Aden told the board that the burden of proof that Mockler has not met the requirements of the ordinance lies with the Sierra Club.

“It’s up to the Sierra Club now to prove their burden of proof that the planning commission’s decision was incorrect,” she said. “Your motion should be whether or not to accept or reject the planning commission’s decision. That’s where we’re at.”

Packard proposed that action on the Sierra Club’s appeal be tabled so that board members could take time to review the information and testimony they had heard during Tuesday’s hearing. The board eventually decided to further amend the application regarding building location and animal disposal.

“Don’t forget who has the power in this room. It’s the four of you sitting at this table,” Peterson said during discussion earlier in the meeting. “I can’t make you do anything; Mr. Mockler can’t make you do anything.

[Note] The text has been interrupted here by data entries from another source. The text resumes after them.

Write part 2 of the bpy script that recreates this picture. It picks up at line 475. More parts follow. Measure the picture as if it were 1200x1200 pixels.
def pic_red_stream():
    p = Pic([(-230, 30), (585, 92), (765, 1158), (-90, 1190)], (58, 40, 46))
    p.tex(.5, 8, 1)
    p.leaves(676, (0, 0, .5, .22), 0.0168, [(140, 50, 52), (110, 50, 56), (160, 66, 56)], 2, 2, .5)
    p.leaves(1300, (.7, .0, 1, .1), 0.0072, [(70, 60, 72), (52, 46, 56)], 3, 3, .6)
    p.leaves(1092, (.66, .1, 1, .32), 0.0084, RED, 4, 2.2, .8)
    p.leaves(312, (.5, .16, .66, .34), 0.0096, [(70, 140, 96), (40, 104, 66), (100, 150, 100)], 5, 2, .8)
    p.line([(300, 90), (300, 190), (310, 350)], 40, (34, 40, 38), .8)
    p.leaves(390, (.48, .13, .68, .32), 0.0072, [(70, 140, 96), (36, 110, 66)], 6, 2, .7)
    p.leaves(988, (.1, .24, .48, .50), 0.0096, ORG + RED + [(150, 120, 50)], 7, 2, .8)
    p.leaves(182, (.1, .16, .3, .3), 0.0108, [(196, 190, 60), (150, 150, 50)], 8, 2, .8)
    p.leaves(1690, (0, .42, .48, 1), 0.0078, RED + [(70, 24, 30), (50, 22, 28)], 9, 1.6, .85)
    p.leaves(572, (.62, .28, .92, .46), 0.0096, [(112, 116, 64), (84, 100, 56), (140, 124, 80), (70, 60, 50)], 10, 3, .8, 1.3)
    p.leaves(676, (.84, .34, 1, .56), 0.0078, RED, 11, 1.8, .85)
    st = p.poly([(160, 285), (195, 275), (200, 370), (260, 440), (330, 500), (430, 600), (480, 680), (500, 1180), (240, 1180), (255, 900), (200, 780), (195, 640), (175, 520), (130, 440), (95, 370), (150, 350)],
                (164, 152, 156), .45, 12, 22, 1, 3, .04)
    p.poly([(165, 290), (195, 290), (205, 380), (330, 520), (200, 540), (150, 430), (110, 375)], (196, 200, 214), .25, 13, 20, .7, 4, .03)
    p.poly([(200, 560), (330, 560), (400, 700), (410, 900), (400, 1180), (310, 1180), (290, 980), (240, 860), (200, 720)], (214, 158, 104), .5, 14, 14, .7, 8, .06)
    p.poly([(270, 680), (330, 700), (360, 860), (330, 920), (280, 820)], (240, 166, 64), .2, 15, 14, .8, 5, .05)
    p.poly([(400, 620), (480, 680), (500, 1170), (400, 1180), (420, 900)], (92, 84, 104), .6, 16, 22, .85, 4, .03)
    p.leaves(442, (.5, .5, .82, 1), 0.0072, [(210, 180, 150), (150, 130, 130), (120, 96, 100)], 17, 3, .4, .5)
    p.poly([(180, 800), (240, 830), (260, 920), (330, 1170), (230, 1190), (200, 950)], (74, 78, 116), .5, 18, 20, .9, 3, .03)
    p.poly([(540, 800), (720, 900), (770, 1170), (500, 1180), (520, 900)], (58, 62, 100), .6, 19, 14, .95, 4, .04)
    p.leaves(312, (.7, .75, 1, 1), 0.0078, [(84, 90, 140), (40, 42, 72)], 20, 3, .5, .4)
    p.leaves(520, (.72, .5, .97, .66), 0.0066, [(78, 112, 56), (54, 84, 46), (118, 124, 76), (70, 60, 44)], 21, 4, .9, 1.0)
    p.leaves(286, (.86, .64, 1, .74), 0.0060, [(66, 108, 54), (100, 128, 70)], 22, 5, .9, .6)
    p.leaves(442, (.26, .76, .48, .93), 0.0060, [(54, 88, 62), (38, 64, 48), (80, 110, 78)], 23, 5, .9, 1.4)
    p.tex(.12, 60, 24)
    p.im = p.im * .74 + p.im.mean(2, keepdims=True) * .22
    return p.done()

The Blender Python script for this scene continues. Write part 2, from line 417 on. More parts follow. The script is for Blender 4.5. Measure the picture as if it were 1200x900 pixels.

You’ve got rules, you’ve got authority. It’s entirely your decision; it’s your power to do it.”

Peterson said their decision would determine “how you want these ordinances to be treated when it’s not a Travis Mockler that’s asking for the permit. These are important decisions that arguably could have precedential value -- maybe not literal, legal precedential value, but the next person in here, if they’re not getting the same ‘awe shucks, pal’ treatment on this stuff, how is that going to go?”

“I take offense at that last comment,” Packard said. “I feel we have, on a constant basis, requested more information from Mr. Mockler due to the fact that he is a commission member. ‘Awe shucks, pal,’ has not existed in this deliberation.”

“You and I deal with ethics. If you find that there is some evidentiary value to support that comment, then it would be appropriate to cite those specific examples,” Tracy told Peterson. “If you don’t, I think you lose credibility when you make throwaway comments like that … what specific facts do you have to support a statement like that?”

Peterson said he believed that allowing the maximum number of two medium livestock operations on a single site and not defining it as a CAFO supported his statement.